While McGrane nurtures memory and hate by continually “talking to” the murdered Caitlin, Clara attempts to deal with her recent unpleasantness through novel-writing. This allows Johnston to interweave three narratives: Clara's first-person retelling, a third-person account of McGrane's story and Clara's breathless notes-for-a-novel chronology of her seduction by her Upper East-Side deceiver. The “novel” sections are interspersed with occasional interruptions from Clara's Apple Mac. (The device of having the “I” of the first-person narrative drop sporadically into lower case, due, apparently, to Clara's confused, post-operative state, fails; this would have been self-corrected by any up-to-date word-processor.)

However, Johnston is at her storytelling best in the Manhattan sequences and in her evocation of Clara's bourgeois Dublin world—mother obsessed with jam- and gingerbread-making and the friendly, fifty-something, family doctor waiting to make his move—a milieu equally distant from the author's earlier Ascendancy mansions and from William Trevor's poorer rural Protestants. As in many of Johnston's novels, however, skilled observation of behavioural nuance substitutes to a large extent for depth of character and complexity of plot.

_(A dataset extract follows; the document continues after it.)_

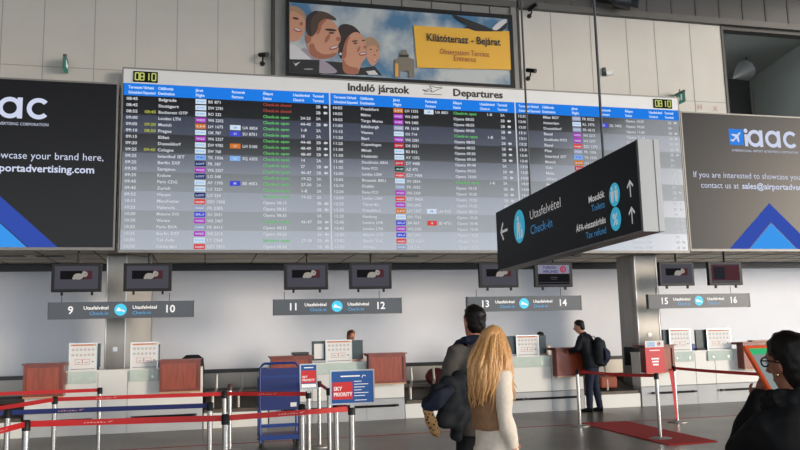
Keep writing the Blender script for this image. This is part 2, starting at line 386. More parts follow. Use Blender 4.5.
LC = {'w': em('logo_white', 205, 222, 235), 'p': em('logo_purple', 170, 50, 185), 'o': em('logo_orange', 205, 115, 40), 'r': em('logo_red', 215, 70, 65),
      'n': em('logo_navy', 30, 38, 105), 'b': em('logo_blue', 70, 75, 205), 'l': em('logo_light_blue', 130, 175, 235), 'g': em('logo_green', 20, 60, 35), 'd': em('logo_red_dark', 195, 40, 50), 's': em('logo_silver', 150, 158, 185)}
ROWS = [
 [('08:45', '', 'Belgrade', 'w', 'BS 871', '', '', 'r', '', 'B'), ('08:45', '', 'Stuttgart', 'w', 'EW 2781', '', '', 'r', '', 'B'), ('08:55', '08:45', 'Bucharest OTP', 'w', 'RO 232', '', '', 'g', '24-25', 'A'),
  ('09:00', '', 'London LTN', 'p', 'W6 2202', '', '', 'g', '44-45', 'B'), ('09:05', '09:20', 'Munich', 'o', 'LH 1675', 'w', 'UA 8824', 'g', '1-8', 'A'), ('09:10', '08:50', 'Prague', 'w', 'OK 787', 'b', 'SU 8751', 'g', '18', 'A'),
  ('09:15', '', 'Eilat', 'p', 'W6 2327', '', '', 'g', '44-45', 'B'), ('09:20', '', 'Dusseldorf', 'w', 'EW 9785', 'o', 'LH 5185', 'g', '48-49', 'B'), ('09:25', '09:40', 'Cologne', 'w', 'EW 768', '', '', 'g', '48-49', 'B'),
  ('09:25', '', 'Istanbul IST', 'l', 'TK 1036', 'l', 'SQ 6203', 'g', '14', 'A'), ('09:25', '', 'Berlin SXF', 'n', 'FR 187', '', '', 'g', '27', 'B'), ('09:30', '', 'Sarajevo', 'p', 'W6 2257', '', '', 'g', '46-47', 'B'),
  ('09:35', '', 'Krakow', 'n', 'LO 548', '', '', 'g', '19-22', 'A'), ('09:45', '', 'Paris CDG', 'w', 'AF 1395', 'b', 'BE 4053', 'g', '27-30', 'A'), ('09:45', '', 'Zurich', 'w', 'LX 2251', '', '', 'g', '1-8', 'A'),
  ('09:55', '', 'Warsaw', 'n', 'LO 534', '', '', 'g', '19-22', 'A'), ('10:15', '', 'Manchester', 'r', 'EZY 5858', '', '', '08:15', '', 'B'), ('10:25', '', 'Valencia', 's', 'FR 2385', '', '', '08:25', '', 'B'),
  ('10:30', '', 'Moscow SVO', 'b', 'SU 2031', '', '', '08:30', '', 'A'), ('10:30', '', 'Warsaw', 'p', 'W6 2467', '', '', 'g', '46-47', 'B'), ('10:35', '', 'Paris BVA', 's', 'FR 8413', '', '', '08:35', '', 'B'),
  ('10:35', '', 'Berlin SXF', 'p', 'W6 2315', '', '', '08:35', '', 'B'), ('10:50', '', 'Tel Aviv', 'w', 'LY 2368', '', '', 'g', '27-30', 'B'), ('10:50', '', 'Amsterdam', 'r', 'EZY 7816', '', '', '08:50', '', 'B')],
 [('10:55', '', 'Frankfurt', 'o', 'LH 1335', 'w', 'UA 8831', 'g', '1-8', 'A'), ('10:55', '', 'Malmo', 'p', 'W6 2409', '', '', '08:55', '', 'B'), ('10:55', '', 'Targu Mures', 'p', 'W6 2485', '', '', '08:55', '', 'B'),
  ('11:00', '', 'Edinburgh', 's', 'FR 1618', '', '', '09:00', '', 'B'), ('11:15', '', 'Vienna', 'w', 'OS 714', '', '', 'g', '1-8', 'A'), ('11:20', '', 'Bari', 'p', 'W6 2381', '', '', '08:55', '', 'B'),
  ('11:25', '', 'Copenhagen', 'd', 'D8 3551', '', '', '08:55', '', 'B'), ('11:30', '', 'Minsk', 'w', 'B2 812', '', '', '09:30', '', 'B'), ('11:30', '', 'Helsinki', 'w', 'AY 1252', '', '', '09:30', '', 'B'),
  ('11:40', '', 'Stockholm ARN', 'd', 'DY 4488', '', '', '09:40', '', 'A'), ('11:55', '', 'Rome FCO', 'g', 'AZ 475', '', '', '09:55', '', 'B'), ('12:00', '', 'London LGW', 'r', 'EZY 7408', '', '', '10:00', '', 'B'),
  ('12:05', '', 'Brussels BRU', 'w', 'SN 2824', '', '', 'g', '1-8', 'A'), ('12:10', '', 'Dublin', 's', 'FR 1023', '', '', '10:10', '', 'B'), ('12:20', '', 'Rome FCO', 'p', 'W6 2339', '', '', '10:20', '', 'B'),
  ('12:20', '', 'London LGW', 'r', 'EZY 8424', '', '', '10:20', '', 'B'), ('12:25', '', 'Tenerife', 'p', 'W6 2465', '', '', '10:25', '', 'B'), ('12:30', '', 'Frankfurt', 'o', 'LH 1337', 'w', 'UA 9121', '08:35', '', 'A'),
  ('12:35', '', 'Hamburg', 'w', 'EW 7763', '', '', '10:35', '', 'B'), ('12:45', '', 'London LHR', 'b', 'BA 869', 'r', 'IB 4751', '10:45', '', 'A'), ('12:45', '', 'London LTN', 'p', 'W6 2205', '', '', '10:45', '', 'B'),
  ('12:50', '', 'Moscow SVO', 'b', 'SU 2031', '', '', '10:50', '', 'B'), ('12:50', '', 'Berlin TXL', 'r', 'EZY 5564', '', '', '10:50', '', 'B'), ('12:55', '', 'Warsaw', 's', 'LO 536', '', '', '10:55', '', 'B')],
 [('12:55', '', 'Milan BGY', 's', 'FR 8322', '', '', '10:55', '', 'B'), ('13:00', '', 'Amsterdam', 'w', 'KL 1976', 'b', 'DL 9402', '10:50', '', 'A'), ('13:05', '', 'Dusseldorf', 's', 'FR 4513', '', '', '11:00', '', 'B'),
  ('13:10', '', 'Basel', 'p', 'W6 2273', '', '', '11:10', '', 'B'), ('13:15', '', 'Stockholm NYO', 'p', 'W6 2297', '', '', '11:15', '', 'B'), ('13:25', '', 'Basel', 'r', 'EZY 1372', '', '', '11:25', '', 'B'),
  ('13:30', '', 'Pisa', 's', 'FR 1206', '', '', '11:30', '', 'B'), ('13:40', '', 'Istanbul IST', 'l', 'TK 1034', '', '', '11:40', '', 'A'), ('13:45', '', 'Munich', 'o', 'LH 1677', '', '', '11:45', '', 'A'),
  ('13:50', '', 'Oslo', 'd', 'DY 1551', '', '', '11:50', '', 'B'), ('13:55', '', 'Malta', 's', 'FR 5214', '', '', '11:55', '', 'B'), ('14:00', '', 'Athens', 'w', 'A3 879', '', '', '12:00', '', 'B')]
  + [('14:%02d' % (5+3*k), '', d, c, f, '', '', '12:%02d' % (5+3*k), '', tm) for k, (d, c, f, tm) in enumerate([('Madrid', 's', 'FR 1215', 'A'), ('Rome FCO', 'p', 'W6 2341', 'B'), ('Paris CDG', 'w', 'AF 1895', 'A'), ('Zurich', 'w', 'LX 2255', 'B'),
     ('Bristol', 'r', 'EZY 6204', 'B'), ('Lisbon', 'w', 'TP 1371', 'A'), ('Brussels', 's', 'FR 8051', 'B'), ('Warsaw', 'n', 'LO 538', 'B'), ('Vienna', 'w', 'OS 718', 'B'), ('Dubai', 'd', 'EK 112', 'A'), ('Doha', 's', 'QR 200', 'B'), ('Kiev', 'p', 'W6 2379', 'B')])]]
WORD = {'p': 'WIZZ', 'r': 'easyJet', 'n': 'LOT', 's': 'RYANAIR', 'b': 'SU', 'o': 'LH', 'w': 'EW', 'l': 'TK', 'd': 'DY', 'g': 'AZ'}
rh = (BZ1-BZ0)/24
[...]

While the basic premiss of the story runs counter to received notions, Johnston's fondness for stock characterization has not diminished. Following the dislike of Northerners apparent in the works of Yeats, Joyce, Bowen and O'Faolain, she portrays McGrane as backward-looking, dour, humourless and uncultured, someone who has rarely ventured out of Antrim and—with a suggestion of sexual repression—someone who has remained faithful to his first love, Caitlin. Clara, with all her advantages, is offensively dismissive of the troubled North and, despite her vocation as an Irish literary critic, has no interest in history or religion; together with her fondness for European culture and her mother's conserving activities, these are clichés of Southern middle-class Protestant life. And while the novel's grasp of the awkwardnesses of human contacts is never in doubt, too many details, such as the unconvincing age range of the characters, Caitlin's monologues and Clara's use of the phrase “dumb down,” do not ring true. Laurence McGrane would not be “Lar” in North Antrim; short forms such as Lar, Ger, Gar and Der, long popular in the South, have not yet taken on in towns “near Ballycastle.”

While fiction ought not, perhaps, to be judged on the finer details, novels which rely heavily on the relationship between character and locality have heightened obligations to accuracy. Equally unfortunate is the choice of “lecturer in Modern Irish Literature” as profession for a character who cannot spell the names of two of Ireland's leading twentieth-century writers. In other respects, however, The Gingerbread Woman is an engaging and accessible novel and those familiar with Jennifer Johnston's later writing will not be disappointed.